DATA:
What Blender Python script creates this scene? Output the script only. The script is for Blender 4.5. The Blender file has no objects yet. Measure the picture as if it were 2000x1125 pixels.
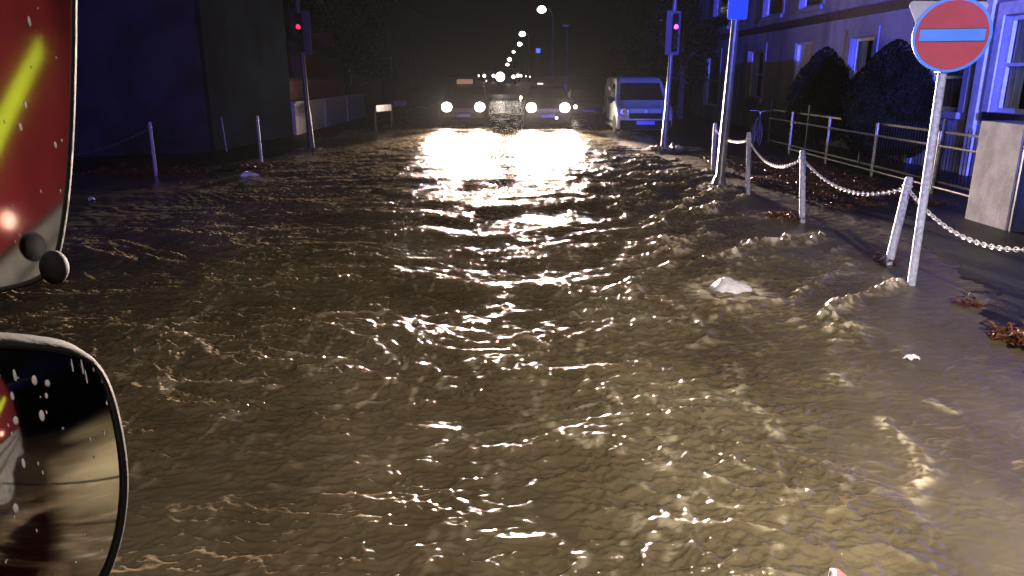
import bpy, bmesh, math, random
import numpy as np
from mathutils import Vector, Matrix
random.seed(7); RNG = np.random.RandomState(11)
S = bpy.context.scene; COL = S.collection
R = math.radians

# ------------------------------------------------------------------ camera, world, exposure
EYE = Vector((0, 0, 1.9)); PITCH = R(16); FPX = 1444.0
cd = bpy.data.cameras.new('camera'); cam = bpy.data.objects.new('camera', cd); COL.objects.link(cam)
cam.location = EYE; cam.rotation_euler = (R(90) - PITCH, 0, 0)
cd.sensor_width = 36; cd.lens = 36 * FPX / 2000; cd.clip_start = 0.05; cd.clip_end = 1500
S.camera = cam
W = bpy.data.worlds.new('World'); S.world = W; W.use_nodes = True
wn = W.node_tree.nodes; bg = wn['Background']
sky = wn.new('ShaderNodeTexSky'); sky.sky_type = 'NISHITA'; sky.sun_disc = False
sky.sun_elevation = R(-6); sky.sun_rotation = R(200)
W.node_tree.links.new(sky.outputs[0], bg.inputs[0]); bg.inputs[1].default_value = 0.05
S.view_settings.view_transform = 'Standard'; S.view_settings.look = 'None'
S.view_settings.gamma = 1; S.view_settings.exposure = 0
S.cycles.max_bounces = 6; S.cycles.sample_clamp_indirect = 4; S.cycles.use_denoising = True
S.cycles.caustics_reflective = False; S.cycles.caustics_refractive = False

def ray(px, py):
    b = (562.5 - py) / FPX
    return Vector(((px - 1000) / FPX, math.cos(PITCH) + b * math.sin(PITCH), -math.sin(PITCH) + b * math.cos(PITCH)))
def onground(px, py, z=0.0):
    d = ray(px, py); return EYE + d * ((z - EYE.z) / d.z)

# ------------------------------------------------------------------ helpers
def tag(o, label=None, cat=None, group=None, kind=None):
    if label: o['label'] = label
    if cat: o['category'] = cat
    if group: o['group'] = group
    if kind: o['kind'] = kind
    return o
def empty(name, loc=(0, 0, 0), rz=0, label=None, cat=None, group=None):
    o = bpy.data.objects.new(name, None); COL.objects.link(o)
    o.location = loc; o.rotation_euler = (0, 0, rz); o.empty_display_size = .1
    return tag(o, label, cat, group)
class MB:
    def __init__(s): s.v = []; s.f = []
    def add(s, vs, fs):
        n = len(s.v); s.v += [tuple(v) for v in vs]; s.f += [tuple(i + n for i in f) for f in fs]; return s
    def box(s, x0, x1, y0, y1, z0, z1):
        return s.add([(x0,y0,z0),(x1,y0,z0),(x1,y1,z0),(x0,y1,z0),(x0,y0,z1),(x1,y0,z1),(x1,y1,z1),(x0,y1,z1)],
                     [(0,3,2,1),(4,5,6,7),(0,1,5,4),(1,2,6,5),(2,3,7,6),(3,0,4,7)])
    def tube(s, pts, r, n=10, cap=True):
        pts = [Vector(p) for p in pts]; rs = r if isinstance(r, (list, tuple)) else [r] * len(pts)
        vs = []; fs = []; a = None
        for i, p in enumerate(pts):
            t = (pts[min(i + 1, len(pts) - 1)] - pts[max(i - 1, 0)]).normalized()
            if a is None: a = t.orthogonal().normalized()
            a = (a - t * a.dot(t)).normalized(); b = t.cross(a)
            for k in range(n):
                w = 2 * math.pi * k / n; vs.append(p + (a * math.cos(w) + b * math.sin(w)) * rs[i])
        for i in range(len(pts) - 1):
            for k in range(n):
                k2 = (k + 1) % n; fs.append((i*n+k, i*n+k2, (i+1)*n+k2, (i+1)*n+k))
        if cap: fs += [tuple(range(n - 1, -1, -1)), tuple((len(pts) - 1) * n + k for k in range(n))]
        return s.add(vs, fs)
    def ring(s, c, R_, r, axis=(1, 0, 0), n=28, m=8):
        c = Vector(c); ax = Vector(axis).normalized(); a = ax.orthogonal().normalized(); b = ax.cross(a)
        vs = []; fs = []
        for i in range(n):
            w = 2 * math.pi * i / n; d = a * math.cos(w) + b * math.sin(w)
            for j in range(m):
                q = 2 * math.pi * j / m; vs.append(c + d * (R_ + r * math.cos(q)) + ax * r * math.sin(q))
        for i in range(n):
            for j in range(m):
                i2 = (i + 1) % n; j2 = (j + 1) % m; fs.append((i*m+j, i2*m+j, i2*m+j2, i*m+j2))
        return s.add(vs, fs)
    def disc(s, c, r, axis, th=.01, n=40, rx=None):
        c = Vector(c); ax = Vector(axis).normalized()
        a = Vector((0, 0, 1)); a = (a - ax * a.dot(ax)).normalized(); b = ax.cross(a); rx = rx or r
        vs = [c + (a * math.cos(2*math.pi*k/n) * r + b * math.sin(2*math.pi*k/n) * rx) + ax * (th/2 if q else -th/2) for q in (0, 1) for k in range(n)]
        return s.add(vs, [tuple(range(n-1, -1, -1)), tuple(range(n, 2*n))] + [(k, (k+1)%n, n+(k+1)%n, n+k) for k in range(n)])
    def prism(s, poly, d):   # polygon of 3-D points extruded along d
        d = Vector(d); n = len(poly); poly = [Vector(p) for p in poly]
        return s.add(poly + [p + d for p in poly], [tuple(range(n-1, -1, -1)), tuple(range(n, 2*n))] + [(k, (k+1)%n, n+(k+1)%n, n+k) for k in range(n)])
    def blob(s, c, rx, ry, rz, n=12, m=8):
        vs = []; fs = []
        for i in range(m + 1):
            t = math.pi * i / m
            for k in range(n):
                w = 2*math.pi*k/n; vs.append((c[0]+rx*math.sin(t)*math.cos(w), c[1]+ry*math.sin(t)*math.sin(w), c[2]+rz*math.cos(t)))
        for i in range(m):
            for k in range(n): fs.append((i*n+k, (i+1)*n+k, (i+1)*n+(k+1)%n, i*n+(k+1)%n))
        return s.add(vs, fs)
    def build(s, name, m, parent=None, smooth=False, bevel=0, loc=None):
        me = bpy.data.meshes.new(name); me.from_pydata(s.v, [], s.f); me.update()
        bm = bmesh.new(); bm.from_mesh(me); bmesh.ops.recalc_face_normals(bm, faces=bm.faces)
        if bevel: bmesh.ops.bevel(bm, geom=[e for e in bm.edges if e.calc_face_angle(0) > .5], offset=bevel, segments=2, affect='EDGES', profile=.6)
        bm.to_mesh(me); bm.free()
        if smooth:
            me.polygons.foreach_set('use_smooth', [True] * len(me.polygons)); me.set_sharp_from_angle(angle=R(40))
        me.materials.append(m)
        o = bpy.data.objects.new(name, me); COL.objects.link(o)
        if parent: o.parent = parent
        if loc: o.location = loc
        return o
def copy_tree(o, parent=None):
    c = o.copy(); COL.objects.link(c)
    if parent: c.parent = parent
    for ch in list(o.children): copy_tree(ch, c)
    return c

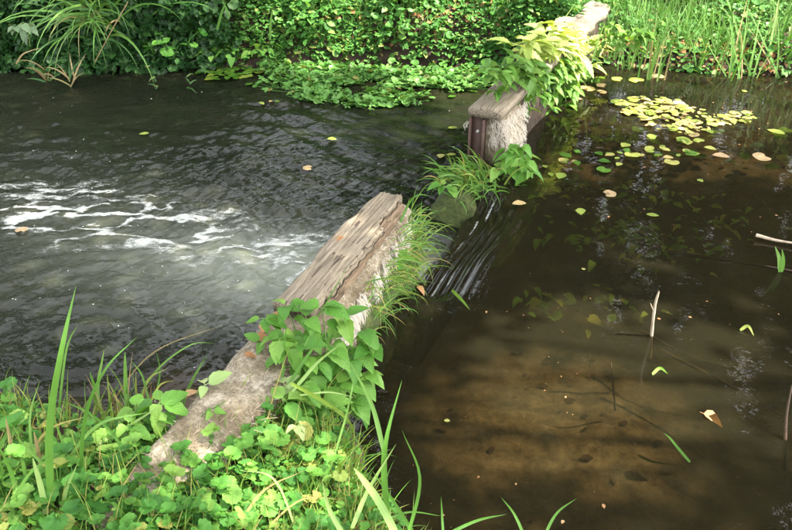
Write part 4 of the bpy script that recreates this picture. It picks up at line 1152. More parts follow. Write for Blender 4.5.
# lower mossy apron under that grass
V, F = sweep([(.0, -.3), (.04, -.3), (.055, -.05), (.045, .08), (.01, .14), (0, .0)], .22, .90, 28, LO, LU, LN, .04, 77)
apron = link('moss_apron', make_mesh('moss_apron', V + np.stack([np.array([.215 * wf(q_) for q_ in V[:, 1]]), np.zeros(len(V)), np.zeros(len(V))], 1), F, M_MOSS), wall)
p = at(395, 272, .10)
stem_plant(p + Vector((-.02, .03, -.05)), p + Vector((.02, -.02, .06)), 4, .10, 'young plant with three rounded leaves on the grassy side of the weir', None, BROAD_M, 'seedling', droop=(-.1, .5), bunch=3, facing=-1.2, start=.5)
blade_thing('tall_grass', [at(395, 235, .2), at(408, 205, .30), at(418, 195, .36), at(430, 196, .33)], .010, M_BLADE, 'arching blade at the far corner of the near plank')

# ------------------------------------------------------------------ foreground plants
def zn(x, y): return float(near_z(np.array([x]), np.array([y]))[0])
def inside(px, py, poly):
    c = False; n = len(poly)
    for i in range(n):
        (x1, y1), (x2, y2) = poly[i], poly[(i + 1) % n]
        if (y1 > py) != (y2 > py) and px < (x2 - x1) * (py - y1) / (y2 - y1) + x1: c = not c
    return c
# ground cover stuff under everything on the near bank
r_ = np.random.default_rng(201); n = 15000
x = r_.uniform(-1.7, .9, n); y = r_.uniform(.6, 2.3, n)
s = sdf(NEAR_SHORE, x, y)
ww = ((x - WO[0]) * WN[0] + (y - WO[1]) * WN[1]); wsl = ((x - WO[0]) * WU[0] + (y - WO[1]) * WU[1])
k = (s > .0) & (r_.random(n) < .25 + .75 * sstep(.3, .55, fbm(x * 5, y * 5, 202))) & ~((ww > -.06) & (ww < .24) & (wsl > -.66))
x, y = x[k], y[k]; n = len(x)
P = np.stack([x, y, near_z(x, y) + r_.uniform(.0, .05, n)], 1)
M = frames(P, r_.random(n) * 6.28, r_.normal(-.1, .3, n), r_.normal(0, .3, n), .024 * r_.uniform(.5, 1.3, n))
acc = Acc(); wh = r_.integers(0, 2, n)
for q_, t_ in enumerate([tpl_round(n=12, seed=7, scallop=.03), tpl_lobed()]): acc.add(*scatter(t_, M[wh == q_]))
tag(link('ground_cover', acc.mesh('ground_cover', M_IVY)), 'small leafy ground cover carpeting the near bank', 'ground cover', kind='stuff')
r_ = np.random.default_rng(211); n = 5200
x = r_.uniform(-.5, .55, n); y = r_.uniform(1.0, 1.95, n); s = sdf(NEAR_SHORE, x, y)
k = (s > .015) & (r_.random(n) < sstep(-.42, -.12, x + .25 * (fbm(x * 4, y * 4, 212) - .5)))
x, y = x[k], y[k]
grass_mass('near_grass', np.stack([x, y, near_z(x, y)], 1), M_YBLADE, .10, .0028, 213, 'fine yellow-green grass on the near bank at the bottom of the picture', near_z, .6, 1.6)
x = r_.uniform(-1.6, -.2, 2000); y = r_.uniform(1.0, 2.2, 2000); k = sdf(NEAR_SHORE, x, y) > .02
grass_mass('near_grass', np.stack([x, y, near_z(x, y)], 1)[k], M_YBLADE, .13, .0034, 214, 'sparse grass among the round leaves at bottom left', near_z, .5, 1.2)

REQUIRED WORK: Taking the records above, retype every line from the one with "Write part 4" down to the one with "the near plank')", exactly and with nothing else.

RESPONSE:
Write part 4 of the bpy script that recreates this picture. It picks up at line 1152. More parts follow. Write for Blender 4.5.
# lower mossy apron under that grass
V, F = sweep([(.0, -.3), (.04, -.3), (.055, -.05), (.045, .08), (.01, .14), (0, .0)], .22, .90, 28, LO, LU, LN, .04, 77)
apron = link('moss_apron', make_mesh('moss_apron', V + np.stack([np.array([.215 * wf(q_) for q_ in V[:, 1]]), np.zeros(len(V)), np.zeros(len(V))], 1), F, M_MOSS), wall)
p = at(395, 272, .10)
stem_plant(p + Vector((-.02, .03, -.05)), p + Vector((.02, -.02, .06)), 4, .10, 'young plant with three rounded leaves on the grassy side of the weir', None, BROAD_M, 'seedling', droop=(-.1, .5), bunch=3, facing=-1.2, start=.5)
blade_thing('tall_grass', [at(395, 235, .2), at(408, 205, .30), at(418, 195, .36), at(430, 196, .33)], .010, M_BLADE, 'arching blade at the far corner of the near plank')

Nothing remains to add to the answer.